(Bloomberg) -- Two of Australia’s largest asset managers are at odds about whether the currency will break below 70 U.S. cents.
The Aussie will slide under that level by mid-2018 as the yield on the nation’s bonds falls below that on U.S. Treasuries, according to Brisbane-based QIC Ltd., which oversees the equivalent of $63 billion. The Aussie is likely to stay above 70 cents due to China’s robust economy and a tailwind from commodity prices, says AMP Capital Investors Ltd., which manages about $137 billion.
Australia’s dollar has tumbled about 6 percent from this year’s high in September as the premium on its two-year notes vanished last month for the first time since 2000. Mixed economic data means the Reserve Bank of Australia isn’t likely to raise interest rates from a record-low 1.5 percent any time soon, while the Federal Reserve has increased its benchmark five times since December 2015 to reach a similar level.
“There’s a possibility that the whole yield curve up to the 10-year point will trade below the U.S.,” said Susan Buckley, managing director of global liquid strategies at QIC. “We may well be in a period where the interest-rate differential factor will start to weigh on the currency more than other factors.”
Australia’s two-year premium is now five basis points, down from as much as 510 basis points in February 2008. The extra yield of 10-year bonds has shrunk to 17 basis points from as high as 277 basis points in 2008.
The RBA will only tighten in the second half of next year, while the Fed will probably raise rates three times in 2018, QIC’s Buckley said.
‘Look to Buy’
Stable growth in China, Australia’s biggest trading partner, is likely to help limit further declines in the Aussie, said Nader Naeimi, who heads a dynamic investment fund at AMP Capital in Sydney.
Iron ore delivered to Qingdao in China, a global benchmark, has jumped more than 20 percent since Oct. 31. Robust factory output and consumer spending helped the world’s second-biggest economy expand 6.8 percent in the third quarter.
“China and commodity tailwinds coupled with local headwinds is why I believe the Australian dollar is unlikely to have a clear trend anytime soon,” Naeimi said. “I continue to look to buy the currency in the 70-to-73 cent range and sell in the 82-to-85 range.”
No ‘Disaster’
Australia’s vanishing yield spread will not be the “FX disaster” some are predicting, said Gareth Berry, a foreign-exchange and rates strategist at Macquarie Bank Ltd. in Singapore. Yield isn’t the only consideration for reserve managers and other investors seeking to diversify their holdings, he said. The nation’s equities still offer superior dividend yields and will also support the currency, Berry said.

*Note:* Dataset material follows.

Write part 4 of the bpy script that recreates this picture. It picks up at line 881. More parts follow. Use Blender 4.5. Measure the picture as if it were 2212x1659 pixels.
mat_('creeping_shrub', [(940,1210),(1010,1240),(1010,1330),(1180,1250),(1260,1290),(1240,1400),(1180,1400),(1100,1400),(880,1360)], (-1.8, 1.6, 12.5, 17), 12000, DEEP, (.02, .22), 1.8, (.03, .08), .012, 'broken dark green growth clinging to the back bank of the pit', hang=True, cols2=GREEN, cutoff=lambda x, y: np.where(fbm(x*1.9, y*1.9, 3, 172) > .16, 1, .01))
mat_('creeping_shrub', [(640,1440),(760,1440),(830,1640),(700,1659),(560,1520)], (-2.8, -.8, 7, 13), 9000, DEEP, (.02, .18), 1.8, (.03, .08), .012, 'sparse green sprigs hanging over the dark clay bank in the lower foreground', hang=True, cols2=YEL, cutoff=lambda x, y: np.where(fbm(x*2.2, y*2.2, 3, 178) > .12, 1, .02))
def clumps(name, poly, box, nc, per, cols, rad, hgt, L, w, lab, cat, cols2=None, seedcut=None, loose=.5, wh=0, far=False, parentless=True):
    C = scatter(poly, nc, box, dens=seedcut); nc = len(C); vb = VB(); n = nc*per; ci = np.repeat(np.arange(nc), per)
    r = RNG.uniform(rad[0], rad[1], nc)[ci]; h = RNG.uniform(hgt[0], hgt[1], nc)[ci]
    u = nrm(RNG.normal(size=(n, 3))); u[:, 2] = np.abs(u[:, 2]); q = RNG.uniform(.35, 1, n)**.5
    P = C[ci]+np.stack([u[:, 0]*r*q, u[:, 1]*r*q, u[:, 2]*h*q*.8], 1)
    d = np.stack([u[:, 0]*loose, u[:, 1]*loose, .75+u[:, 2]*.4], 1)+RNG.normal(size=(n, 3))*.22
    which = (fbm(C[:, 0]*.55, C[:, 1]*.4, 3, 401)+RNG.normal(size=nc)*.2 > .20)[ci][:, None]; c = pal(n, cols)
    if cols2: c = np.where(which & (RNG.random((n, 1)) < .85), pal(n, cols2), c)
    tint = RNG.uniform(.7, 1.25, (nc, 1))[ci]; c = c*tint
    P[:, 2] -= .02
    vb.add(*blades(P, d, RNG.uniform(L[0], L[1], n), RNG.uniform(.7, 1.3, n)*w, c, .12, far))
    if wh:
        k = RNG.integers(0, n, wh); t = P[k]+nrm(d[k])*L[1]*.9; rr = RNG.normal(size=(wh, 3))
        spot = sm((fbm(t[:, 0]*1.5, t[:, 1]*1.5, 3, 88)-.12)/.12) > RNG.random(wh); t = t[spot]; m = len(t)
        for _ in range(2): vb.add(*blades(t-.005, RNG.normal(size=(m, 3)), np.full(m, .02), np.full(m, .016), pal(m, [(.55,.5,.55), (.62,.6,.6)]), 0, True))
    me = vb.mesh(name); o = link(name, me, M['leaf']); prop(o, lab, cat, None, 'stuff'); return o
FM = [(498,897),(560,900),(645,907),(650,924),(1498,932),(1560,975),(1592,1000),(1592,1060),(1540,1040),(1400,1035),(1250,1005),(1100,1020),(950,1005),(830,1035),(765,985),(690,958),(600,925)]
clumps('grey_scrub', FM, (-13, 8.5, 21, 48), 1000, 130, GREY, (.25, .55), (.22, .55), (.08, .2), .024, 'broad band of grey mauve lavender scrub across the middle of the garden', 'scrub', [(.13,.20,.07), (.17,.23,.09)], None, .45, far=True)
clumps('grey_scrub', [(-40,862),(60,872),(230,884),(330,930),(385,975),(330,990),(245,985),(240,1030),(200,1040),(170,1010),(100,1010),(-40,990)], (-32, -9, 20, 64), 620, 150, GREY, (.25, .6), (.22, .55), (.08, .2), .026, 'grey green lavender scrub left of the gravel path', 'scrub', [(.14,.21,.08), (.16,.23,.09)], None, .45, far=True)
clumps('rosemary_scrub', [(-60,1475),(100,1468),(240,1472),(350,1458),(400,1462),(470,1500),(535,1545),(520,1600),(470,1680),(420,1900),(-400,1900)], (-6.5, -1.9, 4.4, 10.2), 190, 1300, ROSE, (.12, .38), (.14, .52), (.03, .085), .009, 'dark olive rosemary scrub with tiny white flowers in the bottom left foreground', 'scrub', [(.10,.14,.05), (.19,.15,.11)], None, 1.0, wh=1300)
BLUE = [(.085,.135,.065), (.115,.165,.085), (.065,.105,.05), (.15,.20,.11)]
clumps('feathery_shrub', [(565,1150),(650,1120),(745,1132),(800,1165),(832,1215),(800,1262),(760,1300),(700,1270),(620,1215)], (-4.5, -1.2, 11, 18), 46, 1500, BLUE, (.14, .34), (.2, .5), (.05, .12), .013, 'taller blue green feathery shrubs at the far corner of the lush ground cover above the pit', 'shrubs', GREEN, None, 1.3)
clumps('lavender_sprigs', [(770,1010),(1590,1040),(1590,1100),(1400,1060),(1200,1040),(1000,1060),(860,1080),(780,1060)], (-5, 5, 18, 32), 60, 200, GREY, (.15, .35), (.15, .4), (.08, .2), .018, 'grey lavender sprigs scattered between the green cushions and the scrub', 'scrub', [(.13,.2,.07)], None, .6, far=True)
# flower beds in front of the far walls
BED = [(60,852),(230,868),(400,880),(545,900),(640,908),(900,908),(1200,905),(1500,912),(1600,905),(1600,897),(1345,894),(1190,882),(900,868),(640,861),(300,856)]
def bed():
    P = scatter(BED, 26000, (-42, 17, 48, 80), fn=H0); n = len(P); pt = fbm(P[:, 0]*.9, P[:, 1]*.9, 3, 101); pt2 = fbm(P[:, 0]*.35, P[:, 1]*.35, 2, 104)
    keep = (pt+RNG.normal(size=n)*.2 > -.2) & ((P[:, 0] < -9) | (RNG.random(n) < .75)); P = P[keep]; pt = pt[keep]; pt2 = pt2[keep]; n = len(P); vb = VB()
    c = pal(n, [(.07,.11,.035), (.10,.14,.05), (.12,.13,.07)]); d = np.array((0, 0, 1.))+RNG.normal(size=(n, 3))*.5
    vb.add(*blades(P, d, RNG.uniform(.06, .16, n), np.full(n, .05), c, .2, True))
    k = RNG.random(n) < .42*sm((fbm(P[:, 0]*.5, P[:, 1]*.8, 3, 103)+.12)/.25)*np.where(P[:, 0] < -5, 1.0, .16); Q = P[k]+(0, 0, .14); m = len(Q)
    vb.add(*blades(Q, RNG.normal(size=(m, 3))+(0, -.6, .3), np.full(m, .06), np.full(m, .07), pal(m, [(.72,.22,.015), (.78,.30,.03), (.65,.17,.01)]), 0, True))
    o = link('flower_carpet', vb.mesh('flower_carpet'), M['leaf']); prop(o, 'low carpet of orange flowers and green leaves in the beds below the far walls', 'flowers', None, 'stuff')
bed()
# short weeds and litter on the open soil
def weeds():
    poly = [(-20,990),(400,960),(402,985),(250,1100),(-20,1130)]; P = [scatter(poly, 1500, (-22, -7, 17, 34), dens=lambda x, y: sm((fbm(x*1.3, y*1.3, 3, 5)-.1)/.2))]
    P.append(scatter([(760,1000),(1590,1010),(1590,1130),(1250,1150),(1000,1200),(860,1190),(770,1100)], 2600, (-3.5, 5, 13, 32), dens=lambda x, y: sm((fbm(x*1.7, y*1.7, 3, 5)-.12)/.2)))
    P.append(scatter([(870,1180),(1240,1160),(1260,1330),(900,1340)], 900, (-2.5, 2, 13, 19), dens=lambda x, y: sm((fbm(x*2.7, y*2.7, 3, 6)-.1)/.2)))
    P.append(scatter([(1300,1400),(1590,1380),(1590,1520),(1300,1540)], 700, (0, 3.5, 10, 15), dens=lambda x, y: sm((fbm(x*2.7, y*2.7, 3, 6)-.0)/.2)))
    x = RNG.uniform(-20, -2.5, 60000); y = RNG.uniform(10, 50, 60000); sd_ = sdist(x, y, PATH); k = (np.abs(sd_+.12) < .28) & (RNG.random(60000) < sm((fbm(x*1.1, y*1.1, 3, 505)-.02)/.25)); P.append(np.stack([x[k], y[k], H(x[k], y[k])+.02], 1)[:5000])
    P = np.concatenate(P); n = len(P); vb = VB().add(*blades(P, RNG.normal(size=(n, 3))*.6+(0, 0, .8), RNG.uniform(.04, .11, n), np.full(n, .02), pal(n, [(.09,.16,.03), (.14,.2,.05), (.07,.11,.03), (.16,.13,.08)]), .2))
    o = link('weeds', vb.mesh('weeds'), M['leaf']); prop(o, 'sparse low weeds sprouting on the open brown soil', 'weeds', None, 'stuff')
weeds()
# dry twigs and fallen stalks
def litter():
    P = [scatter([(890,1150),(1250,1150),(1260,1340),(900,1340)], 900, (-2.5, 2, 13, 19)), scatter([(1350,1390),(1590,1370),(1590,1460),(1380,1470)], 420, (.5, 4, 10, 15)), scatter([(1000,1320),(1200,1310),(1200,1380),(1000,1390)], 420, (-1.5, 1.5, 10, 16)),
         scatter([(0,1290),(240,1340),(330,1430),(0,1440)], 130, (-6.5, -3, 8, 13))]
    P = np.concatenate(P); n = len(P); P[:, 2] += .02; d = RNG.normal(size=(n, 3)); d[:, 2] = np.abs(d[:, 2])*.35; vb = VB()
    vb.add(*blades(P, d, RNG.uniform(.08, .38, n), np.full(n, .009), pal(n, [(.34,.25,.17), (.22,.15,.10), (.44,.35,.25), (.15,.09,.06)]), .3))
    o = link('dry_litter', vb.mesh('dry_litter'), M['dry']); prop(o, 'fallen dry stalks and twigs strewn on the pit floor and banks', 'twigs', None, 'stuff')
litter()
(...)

Estimates for where Australia’s dollar will be at the end of next year range from 67 cents to 86 cents, highlighting the divide among forecasters. The currency was at 76.60 cents at 5 p.m. in Sydney on Monday. The last time it traded below 70 cents was in February 2016.
Market positioning is become less favorable, with hedge funds and other large speculators cutting their long positions to 44,409 contracts in the week ended Dec. 12, from a four-year high of 86,204 at the end of August, according to the Commodity Futures Trading Commission.
The Aussie is likely to keep weakening unless it finds a trigger to arrest its decline, said Mansoor Mohi-uddin, head of currency strategy in Singapore at NatWest Markets, a unit of Royal Bank of Scotland Group (LON:RBS) Plc.
“The Australian dollar’s outlook remains bearish over the next few months,” he said. “What would change this dynamic is if the RBA turns hawkish in 2018 and starts signalling interest-rate hikes.”